Program „Trenuj jak żołnierz” został ogłoszony kilka dni temu przez szefa MON Mariusza Błaszczaka i konsekwentnie kolejne jednostki zaczęły promować go w swoich okolicach. Zapisy już się rozpoczęły, a pierwszy etap szkoleń odbędzie się w połowie maja. W tym czasie adepci zaliczą trwające dwa dni poznanie jednostki, do której się zgłosili. Do wyboru są chociażby 1 Brygada Pancerna w Wesołej, 14 Pułk Przeciwpancerny w Suwałkach, 10 Brygada Logistyczna w Opolu czy 4 Pułk Przeciwlotniczy w Lesznie. Prawdziwa służba zacznie się jednak w wakacje. Wtedy to ochotnicy zostaną wysłani na trwające równo dwa tygodnie szkolenie w danej jednostce. W zależności od lokalizacji odbędą się one w lipcu bądź sierpniu.
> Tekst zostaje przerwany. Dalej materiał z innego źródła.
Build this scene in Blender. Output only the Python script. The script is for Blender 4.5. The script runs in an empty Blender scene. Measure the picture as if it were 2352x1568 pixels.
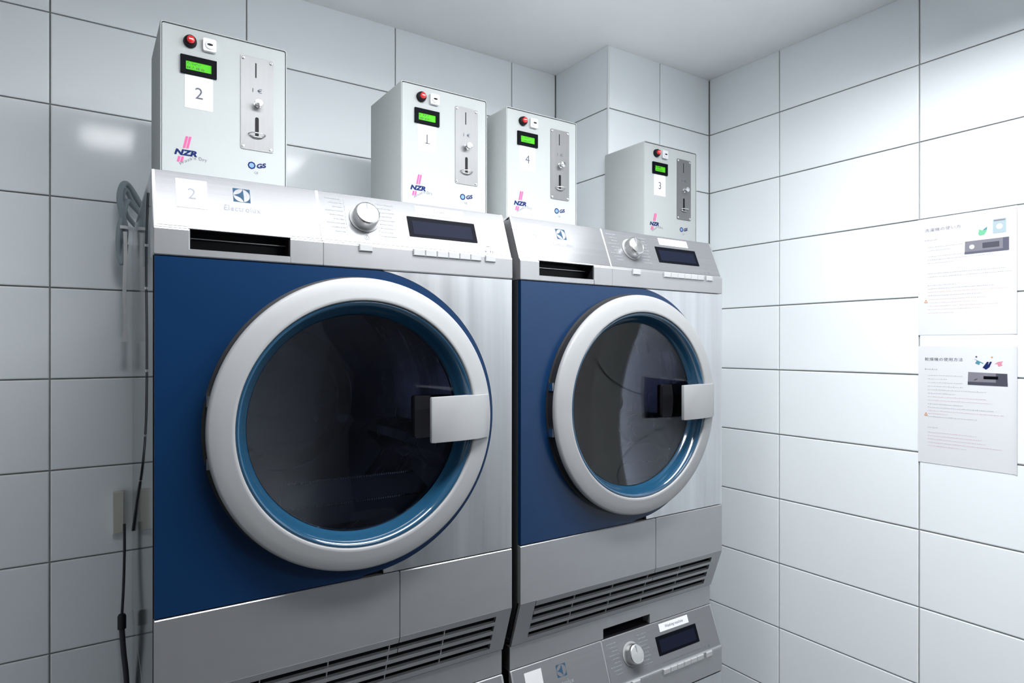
import bpy, bmesh, math, random
from mathutils import Vector, Matrix
random.seed(7)
SC = bpy.context.scene
COL = SC.collection
R = math.radians
HC = 1.44            # camera height; every z below is first written relative to the camera

# ------------------------------------------------------------------ camera
cd = bpy.data.cameras.new('camera')
cd.sensor_width = 36.0
cd.lens = 1466.07 / 2352 * 36
cd.shift_y = 12.0 / 2352
cd.clip_start = 0.02
cam = bpy.data.objects.new('camera', cd)
COL.objects.link(cam)
cam.matrix_world = (Matrix.Translation((-0.0773, -1.0124, HC)) @ Matrix.Rotation(R(56.3087 - 90), 4, 'Z')
                    @ Matrix.Rotation(R(90), 4, 'X') @ Matrix.Rotation(0.0008, 4, 'Z'))
SC.camera = cam

# ------------------------------------------------------------------ world, lamp strength, exposure
w = bpy.data.worlds.new('world'); SC.world = w; w.use_nodes = True
w.node_tree.nodes['Background'].inputs[0].default_value = (0.8, 0.85, 0.9, 1)
w.node_tree.nodes['Background'].inputs[1].default_value = 0.05
LAMP = 40.0           # strength of the ceiling lamp's diffuser
LAMP_DROP = 0.020      # how far the opal diffuser hangs below its housing
LAMP_COL = (0.97, 0.985, 1.0)
SC.view_settings.view_transform = 'Standard'
SC.view_settings.look = 'None'
SC.view_settings.gamma = 1.0
SC.view_settings.use_curve_mapping = False
SC.view_settings.exposure = 0.0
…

Żeby dostać się do programu „Trenuj jak żołnierz” wystarczy mieć ukończony 18 rok życia i posiadać polskie obywatelstwo. To jedyny warunek niezbędny do tego, by zakwalifikować się do szkolenia (choć oczywiście po drodze będzie też zbadanie predyspozycji zdrowotnych). Wojsko zamierza każdemu ochotnikowi zapłacić dokładnie tyle, ile płaci się szeregowemu żołnierzowi rezerwy. Czyli 130 złotych za dzień (jak rozumiem – na rękę – choć na wojskowych stronach nie jest to doprecyzowane). Zatem za łącznie 16 dni spędzonych na szkoleniu będziemy mogli otrzymać 2080 złotych.
Czy warto się zapisać?
Z całą pewnością jest to ciekawa oferta dla osób, które czują że potrzebują wdrożyć się choć w podstawową sztukę militarną. Powszechna służba wojskowa wciąż jest w Polsce bardzo odległą perspektywą, natomiast rząd próbuje w inny sposób zmobilizować ludzi do zasilania armii rezerwistów. Już wprowadzenie Wojsk Obrony Terytorialnej – które okazały się, mimo początkowych kontrowersji, dobrze ocenianą formacją – poprawiło stan polskiej armii, choć oczywiście ich możliwości nie można ich stawiać obok możliwości żołnierzy zawodowych. Osoby po zaliczeniu programu „Trenuj jak żołnierz” do regularnie szkolących się Terytorialsów też nie będą mieli podjazdu. Ale, kto wie, być może część z nich zechce właśnie po takim wakacyjnym szkoleniu do tej formacji wstąpić. A nawet jeśli nie, to lato w kamaszach z pewnością zaowocuje nabyciem paru istotnych umiejętności. Nigdy nie wiadomo kiedy mogą okazać się przydatne.